Childcare Vouchers can be offered to you by your employer in addition to your salary but are more commonly offered as a “salary sacrifice”. This means that you sacrifice a specific amount of your salary and receive that equivalent amount in childcare vouchers. This means you will only pay Tax and NIC on the reduced level of your salary. For more information on Childcare Vouchers visit www.daycaretrust.org.uk or contact us. The key is they enable you to pay for childcare out of your pre-tax and National Insurance income. While this doesn’t sound much, the benefit is huge.
A few very generous employers will simply give you the vouchers on top of your normal salary, but most will ask you to do what’s called a ‘salary sacrifice’, which works something like this, you give up £1,000 of salary but after tax and National Insurance that is only worth about £700 in your pocket – so in return you get £1,000 of vouchers and you are £300 better off.

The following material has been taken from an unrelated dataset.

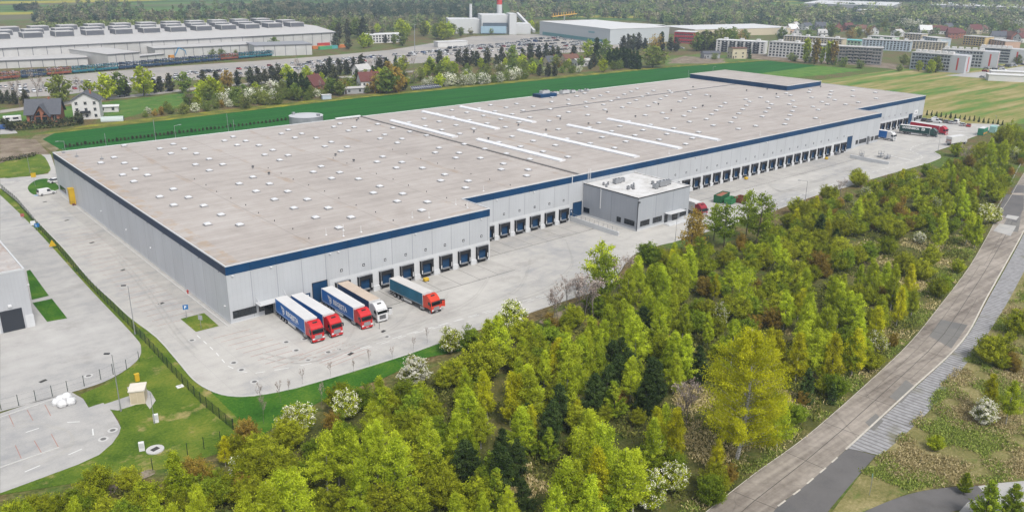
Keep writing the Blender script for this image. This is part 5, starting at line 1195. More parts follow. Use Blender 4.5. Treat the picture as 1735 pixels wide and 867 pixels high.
proto('W', 2, lambda i: make_tree('blossom_shrub', 91 + i, 5., 2.2, .04, round_p, 120, 125, .12, OLIVE, BB, tilt=.9, sig=.085, trunk_r=.06, stems=4, bloom=BLOOM, bloom_p=.20, jit=.3))
proto('V', 1, lambda i: make_tree('white_blossom', 96 + i, 5., 2.3, .04, round_p, 130, 125, .13, OLIVE, BB, tilt=.8, sig=.085, trunk_r=.06, stems=4, bloom=BLOOM, bloom_p=1.0, jit=.25))
def bare(seed, h, rad, dens=1.):
    rr = random.Random(seed); tb = MB(); C = []; rng = np.random.default_rng(seed); T = []
    def br(p, d, L, r, lv):
        q = p + d*L; tb.tube(p, q, r, r*.55, n=4 if lv < 2 else 3, cap=False)
        if lv >= 3:
            n = int(5*dens); k = rng.random(n); C.append(np.array(p)[None] + k[:, None]*np.array(q - p)[None] + rng.normal(size=(n, 3))*.18); T.append(rng.random(n)); return
        for i in range(4 if lv else 6):
            a = rr.uniform(0, 6.28); nd = (d + Vector((math.cos(a), math.sin(a), rr.uniform(.0, .5)))*rr.uniform(.45, .8)).normalized()
            br(p.lerp(q, rr.uniform(.4, 1.)), nd, L*rr.uniform(.45, .62), r*.5, lv + 1)
    br(Vector((0, 0, 0)), Vector((rr.uniform(-.04, .04), rr.uniform(-.04, .04), 1)).normalized(), h*.55, .09, 0)
    C = np.concatenate(C); return tb.mesh('trunk', [BG]), leaves_mesh('crown', C, .11, np.concatenate(T), [TWIG], rng=rng, aspect=3.)
PROTO['N'] = [bare(101 + i, 9., 1.5) for i in range(3)]
PROTO['M'] = [make_tree('sparse_birch', 111 + i, 10., 2.5, .32, ov, 44, 62, .21, [LIME, GREEN][i], [BW, BB][i], tilt=.8, droop=.2, hang=.5, sig=.12, trunk_r=.13) for i in range(2)]
PROTO['K'] = [make_tree('larch', 116, 10., 2.4, .22, birch_p, 60, 44, .2, RUST, BB, tilt=.4, droop=.1, hang=.3, sig=.13, trunk_r=.14)]
PROTO['F'] = [make_tree('fir', 121 + i, 8., 2.0, .04, cone_p, 100, 56, .2, PINE, BB, tilt=-.05, sig=.10, trunk_r=.12, jit=.15) for i in range(2)]
HREF = dict(B=10, T=10, G=10, S=5, D=5, R=5, P=8, Y=6, W=5, V=5, N=9, M=10, K=10, F=8)
KN = dict(B=('birch', 'birch'), T=('birch_clump', 'birch'), G=('golden_birch', 'birch'), S=('shrub', 'shrub'), D=('green_shrub', 'shrub'), R=('rusty_shrub', 'shrub'), P=('pine', 'pine'), Y=('young_pine', 'pine'), W=('blossom_shrub', 'shrub'), V=('blossom_shrub', 'shrub'), N=('bare_tree', 'tree'), M=('broadleaf_tree', 'tree'), K=('larch', 'tree'), F=('fir', 'fir'))
LOOK = dict(B='lime white stemmed birch', T='many stemmed lime birch clump', G='golden green birch', S='olive rounded shrub', D='mid green dense shrub', R='rusty brown shrub', P='dark green pine', Y='light green young pine', W='cream flecked blossom shrub', V='white blossoming shrub', N='bare twiggy grey tree', M='open fresh green tree', K='thin rusty tree', F='dark narrow fir')
REG = [((0, 640, 250, 867), 'below the post fence'), ((250, 640, 430, 867), 'at the wire fence end'), ((400, 700, 560, 867), 'at the lower verge corner'), ((560, 700, 740, 867), 'on the lower grove edge'), ((740, 700, 900, 867), 'left of the small clearing'),
       ((900, 700, 1100, 867), 'right of the small clearing'), ((1100, 700, 1240, 867), 'left of the big golden birch'), ((400, 560, 600, 705), 'on the verge below the trucks'), ((600, 560, 760, 705), 'round the white blossoming shrub'), ((740, 480, 900, 620), 'opposite the orange red truck'),
       ((740, 600, 900, 720), 'in the grove behind the verge'), ((900, 520, 1040, 620), 'below the bare saplings'), ((900, 600, 1040, 720), 'among the left dark pines'), ((920, 400, 1100, 540), 'below the lone fresh tree'), ((1080, 400, 1240, 560), 'below the office annex'),
       ((1040, 540, 1240, 720), 'among the right dark pines'), ((1200, 560, 1340, 760), 'round the big golden birch'), ((1340, 540, 1500, 720), 'beside the lower concrete road'), ((1240, 400, 1370, 560), 'mid grove below the skips'), ((1370, 400, 1500, 560), 'mid grove near the road bend'),
       ((1160, 300, 1340, 420), 'round the waste containers'), ((1340, 290, 1500, 420), 'at the yard edge opposite the docks'), ((1480, 400, 1700, 600), 'beside the upper concrete road'), ((1480, 280, 1600, 400), 'below the far retaining wall'), ((1600, 280, 1735, 400), 'along the white crash barrier'),
       ((1560, 190, 1660, 290), 'near the white box truck'), ((1650, 190, 1735, 290), 'below the green container'), ((1560, 540, 1735, 867), 'on the bank beyond the road')]
def where(u, v):
    best = min(REG, key=lambda r: max(r[0][0] - u, 0, u - r[0][2]) + max(r[0][1] - v, 0, v - r[0][3]) + .02*(abs(u - (r[0][0] + r[0][2])/2) + abs(v - (r[0][1] + r[0][3])/2))); return best[1]
_rt_ = random.Random(5); placed = []
def plant(code, P, h, label=None, wide=1., group='trees and shrubs of the grove'):
    tm, cm = PROTO[code][_rt_.randrange(len(PROTO[code]))]; nm, cat = KN[code]
    if not label:
        u, v = px((P[0], P[1], h*.6)); sz = h/HREF[code]
        label = ('tall ' if sz > 1.12 else 'low ' if sz < .82 else '') + LOOK[code] + ' ' + where(u, v)
    t = thing(nm, label, cat, (P[0], P[1], tz(P[0], P[1]) - .03), _rt_.uniform(0, 6.28), group)
    k = h/HREF[code]; t.scale = (k*wide*_rt_.uniform(.85, 1.15), k*wide*_rt_.uniform(.85, 1.15), k); t.rotation_euler[0] = _rt_.gauss(0, .045); t.rotation_euler[1] = _rt_.gauss(0, .045)
    link('trunk', tm, t); link('crown', cm, t); placed.append((P[0], P[1], h*.22*wide)); return t
def tops(code, txt, h, var=.1, wide=1., grp=None):
    for s in txt.split():
        a = s.split(','); hh = (float(a[2]) if len(a) > 2 else h)*_rt_.uniform(1 - var, 1 + var); P = at(float(a[0]), float(a[1]), hh); plant(code, (P.x, P.y), hh, None, wide)
tops('B', '547,726 567,713 594,729 615,718 636,711 659,742 677,726 726,708 774,696 793,656 609,773 497,794 447,820 290,850 473,796 410,834', 9.6)
tops('B', '902,618 791,655 775,695 960,606 1055,757 975,779 951,772 1000,803 1111,706 951,828 1003,690 1080,760', 9.6)
tops('B', '963,560 989,565 971,582 996,562 1016,567 1004,532 1037,516 1065,519 1080,534 1062,455 1108,445 1128,451 1123,499 1136,562 900,621 847,532 829,540', 9.6)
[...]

For an accurate figure of savings look at calculators on Accor Services or Computershare Voucher Services. Yet always check first if you’re eligible for tax credits.
Basic rate tax payers (and higher/top rate payers who joined before 5 April 2011) can pay for up to £243 of childcare with vouchers each month (£55/week). This is per parent, so two working parents could get £486 a month of vouchers.
From 6 Apr 2011 new joiners paying higher or top rate tax had their allowance dropped so that all tax payers have roughly the same maximum tax gain. The new limits are:
Basic (20%) Taxpayer: £55/week vouchers, max annual gain £920.
Higher (40%) Taxpayer: £28/week voucher, max annual gain £610.
Top (50%) Taxpayer: £22/week voucher, max annual gain £590.
The number of children you have does not impact the amount you receive; the limits are the same whether you’ve one child or more. Vouchers are not specific to each child and have a long expiry date.